Cataluña

El diálogo

Ni en la época de Felipe González y Aznar, pese a las desconfianzas de que los nacionalistas perseguían ya su objetivo, se bloqueó la relación Madrid-Cataluña. De hecho, esta comunidad tiene el nivel de autogobierno más alto de la Democracia y es la que más transferencias recibe del Estado.

El diálogo
El diálogolarazon

Ni en la época de Felipe González y Aznar, pese a las desconfianzas de que los nacionalistas perseguían ya su objetivo, se bloqueó la relación Madrid-Cataluña. De hecho, esta comunidad tiene el nivel de autogobierno más alto de la Democracia y es la que más transferencias recibe del Estado.

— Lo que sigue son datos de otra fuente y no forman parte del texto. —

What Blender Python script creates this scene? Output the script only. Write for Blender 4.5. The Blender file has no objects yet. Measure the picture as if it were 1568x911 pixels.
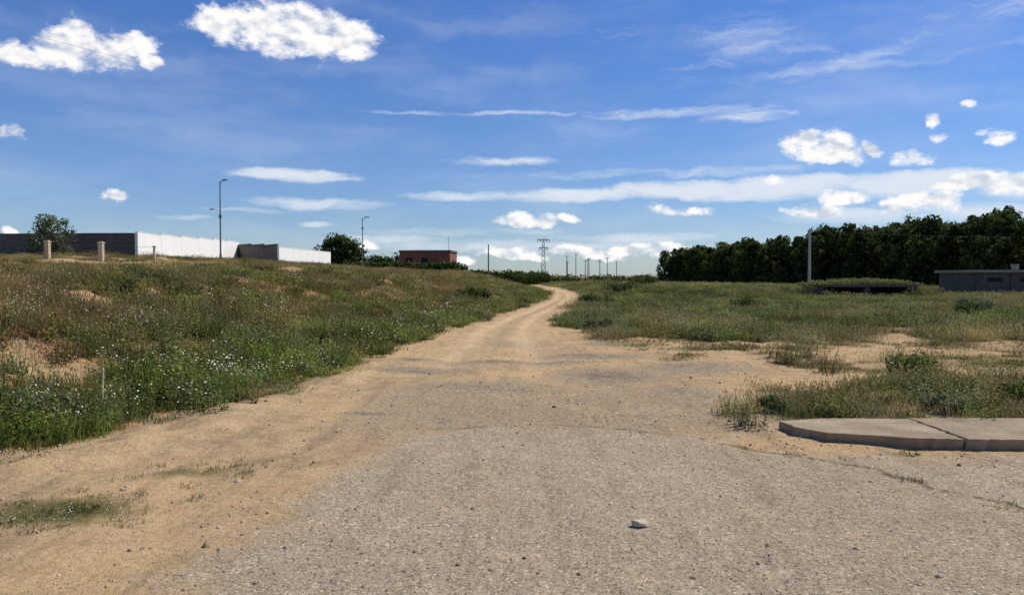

Los constituyentes españoles de los años 70 crearon el Estado de las Autonomías para satisfacer a Cataluña. Estaba el lejano precedente teórico de La redención de las provincias, un conjunto de artículos que Ortega publicó bajo la dictadura de Primo de Rivera promoviendo un proyecto –como tantos otros suyos postmoderno–, la descentralización de nuestro país. Más cercano, estaba el resquemor de los nacionalistas catalanes a verse aislados frente a un bloque formado por el conjunto del resto de España. Así que se descentralizó el Estado para que los nacionalistas catalanes dejaran atrás su desconfianza y se sintieran – llegó la palabra mágica- «cómodos». La España actual, aquella que consideramos la culminación de nuestro esencial pluralismo, se debe por tanto a la imaginación de un filósofo imbuido de nacionalismo (aunque no nacionalista él mismo), y a la voluntad de establecer y salvaguardar los fundamentos de lo que más tarde habría de ser la nación nacionalista catalana.

Como era de esperar los nacionalistas catalanes –ellos siempre dicen Cataluña– jamás se sintieron cómodos en el nuevo orden de cosas. Su proyecto no acababa ahí, ni mucho menos, y desde entonces la búsqueda de un «encaje» –otro mantra digno de una superstición ignota– de la Cataluña nacionalista en España se ha convertido en un problema perpetuo. La Transición quiso solucionar el problema nacional aceptando los términos del nacionalismo catalán... y creó el problema catalán.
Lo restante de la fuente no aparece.